Stated exercise>
Look through the data below. Pick out the lines holding the string "high".
## begin Given information
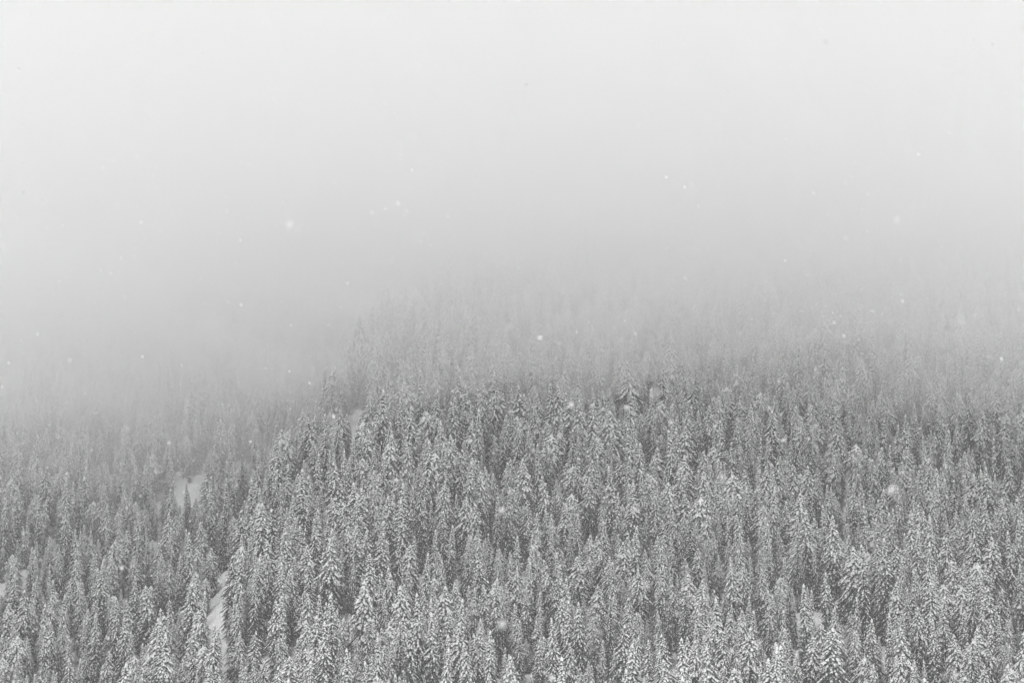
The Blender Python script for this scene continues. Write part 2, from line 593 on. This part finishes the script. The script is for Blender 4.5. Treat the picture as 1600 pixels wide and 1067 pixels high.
falling_snow()

# ------------------------------------------------------------------ the air: thin haze everywhere, low cloud lying on the upper slope
def box_mesh(name, lo, hi, mat):
    x0, y0, z0 = lo; x1, y1, z1 = hi
    V = [(x0, y0, z0), (x1, y0, z0), (x1, y1, z0), (x0, y1, z0), (x0, y0, z1), (x1, y0, z1), (x1, y1, z1), (x0, y1, z1)]
    F = [(0, 3, 2, 1), (4, 5, 6, 7), (0, 1, 5, 4), (1, 2, 6, 5), (2, 3, 7, 6), (3, 0, 4, 7)]
    return mesh_from(name, V, F, mat)

haze = bpy.data.objects.new('haze', box_mesh('haze', (-1900, -900, float(ZZ.min()) - 1.0), (1900, 2500, 500.0), air('haze_air', 0.00024, (0.97, 0.98, 0.975))))
tag(haze, 'thin pale winter haze over the whole valley', 'haze', kind='stuff')
col.objects.link(haze)

def cloud_base(x, y):
    # high in front, sagging where it meets the mountain, lower still over the gully
    left = smooth01((-8.0 - x) / 95.0)
    b_ = 32.5 + 0.20 * np.clip(720.0 - y, 0, 420)
    b_ = b_ - left * 37.0 * smooth01((y - 480.0) / 200.0)
    near = smooth01((y - 420.0) / 200.0)
    b_ = b_ + near * 7.0 * np.sin(x / 41.0 + 0.9 * np.sin(y / 47.0)) * np.sin(y / 52.0 + 0.5)
    b_ = b_ + near * 5.0 * np.sin(x / 15.0 + y / 29.0) * np.sin(y / 21.0 + 1.9 + x / 60.0)
    b_ = b_ + near * 2.5 * np.sin(x / 7.0 + 1.5 * np.sin(y / 11.0)) * np.sin(y / 9.0)
    b_ = b_ + 5.0 * np.sin(x / 92.0 + 1.2) + near * 4.0 * np.sin(x / 26.0 + y / 120.0 + 0.4)
    far = smooth01((np.abs(x) - 400) / 120.0)
    return b_ * (1 - far) + (46.0 + 0.20 * np.clip(720.0 - y, 0, 420)) * far

CX = np.arange(-520, 521, 10.0); CY = np.arange(380, 1651, 10.0)
CXX, CYY = np.meshgrid(CX, CY)
CZ = cloud_base(CXX, CYY)
# the bank's top climbs with the mountain; its rim rounds off where top and base meet
edge = np.minimum.reduce([(520 - np.abs(CXX)) / 120.0, (CYY - 380) / 60.0, (1650 - CYY) / 120.0])
CT = np.maximum(170.0, 0.27 * CYY + 45.0) + 9.0 * np.sin(CXX / 83.0 + 0.4) * np.sin(CYY / 71.0)
CT = CZ + (CT - CZ) * np.sqrt(np.clip(edge, 0.0, 1.0))
cn, cm = len(CX), len(CY)
ci = np.arange(cn * cm).reshape(cm, cn)
low_q = np.stack([ci[:-1, :-1], ci[1:, :-1], ci[1:, 1:], ci[:-1, 1:]], -1).reshape(-1, 4)
on_rim = np.zeros((cm, cn), bool); on_rim[0] = on_rim[-1] = True; on_rim[:, 0] = on_rim[:, -1] = True
up = np.where(on_rim, ci, 0)
up[~on_rim] = cn * cm + np.arange((~on_rim).sum())
top_q = np.stack([up[:-1, :-1], up[:-1, 1:], up[1:, 1:], up[1:, :-1]], -1).reshape(-1, 4)
V = np.concatenate([np.stack([CXX, CYY, CZ], -1).reshape(-1, 3), np.stack([CXX, CYY, CT], -1)[~on_rim]])
F = np.concatenate([low_q, top_q]).tolist()
cloud = bpy.data.objects.new('low_cloud', mesh_from('low_cloud', V, F, air('cloud_air', 0.0076, (0.996, 0.999, 0.998))))
tag(cloud, 'pale low cloud swallowing the upper forested slope', 'cloud', kind='stuff')
col.objects.link(cloud)

# a denser bank of fog pouring down the gully beyond the spur
def fog_bank(cx, cy_, cz, rx, ry, rz, density, seed, name, label):
    nu, nv = 64, 36
    V = [(cx, cy_, cz - rz)]
    for j in range(1, nv):
        th = math.pi * j / nv - math.pi / 2
        for i in range(nu):
            ph = 2 * math.pi * i / nu
            ux, uy, uz = math.cos(th) * math.cos(ph), math.cos(th) * math.sin(ph), math.sin(th)
            k = (1.0 + 0.13 * math.sin(3.1 * ux * 2 + 2.3 * uz * 2 + seed) * math.sin(2.7 * uy * 2 + seed * 1.7)
                 + 0.06 * math.sin(9.0 * ux + seed) * math.sin(8.0 * uz + 7.0 * uy) + 0.03 * math.sin(19.0 * ux + 5 * uy) * math.sin(17.0 * uz))
            V.append((cx + rx * ux * k, cy_ + ry * uy * k, cz + rz * uz * k))
    V.append((cx, cy_, cz + rz))
    F = []
    for i in range(nu):
        i2 = (i + 1) % nu
        F.append((0, 1 + i2, 1 + i))
        for j in range(nv - 2):
            a0 = 1 + j * nu
            F.append((a0 + i, a0 + i2, a0 + nu + i2, a0 + nu + i))
        a0 = 1 + (nv - 2) * nu
        F.append((a0 + i, a0 + i2, len(V) - 1))
    o = bpy.data.objects.new(name, mesh_from(name, V, F, air('fog_bank_air', density, (0.985, 0.99, 0.988))))
    tag(o, label, 'fog', kind='stuff')
    col.objects.link(o)
fog_bank(-178.0, 800.0, 66.0, 142.0, 168.0, 58.0, 0.0060, 1.4, 'fog_bank', 'pale fog bank filling the gully beyond the forested spur')
fog_bank(-119.0, 682.0, 51.0, 17.0, 20.0, 10.0, 0.012, 0.3, 'fog_wisp', 'pale fog wisp hanging low over the slope above the snowy clearing')
fog_bank(-62.0, 690.0, 62.0, 24.0, 24.0, 9.0, 0.009, 2.6, 'fog_wisp', 'torn fog wisp where the gully meets the forested spur')
fog_bank(-150.0, 612.0, 26.0, 92.0, 70.0, 36.0, 0.0016, 4.1, 'fog_veil', 'thin mist veiling the lower forest beyond the snowy gully')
## end Given information
Solution>
The Blender Python script for this scene continues. Write part 2, from line 593 on. This part finishes the script. The script is for Blender 4.5. Treat the picture as 1600 pixels wide and 1067 pixels high.
    # high in front, sagging where it meets the mountain, lower still over the gully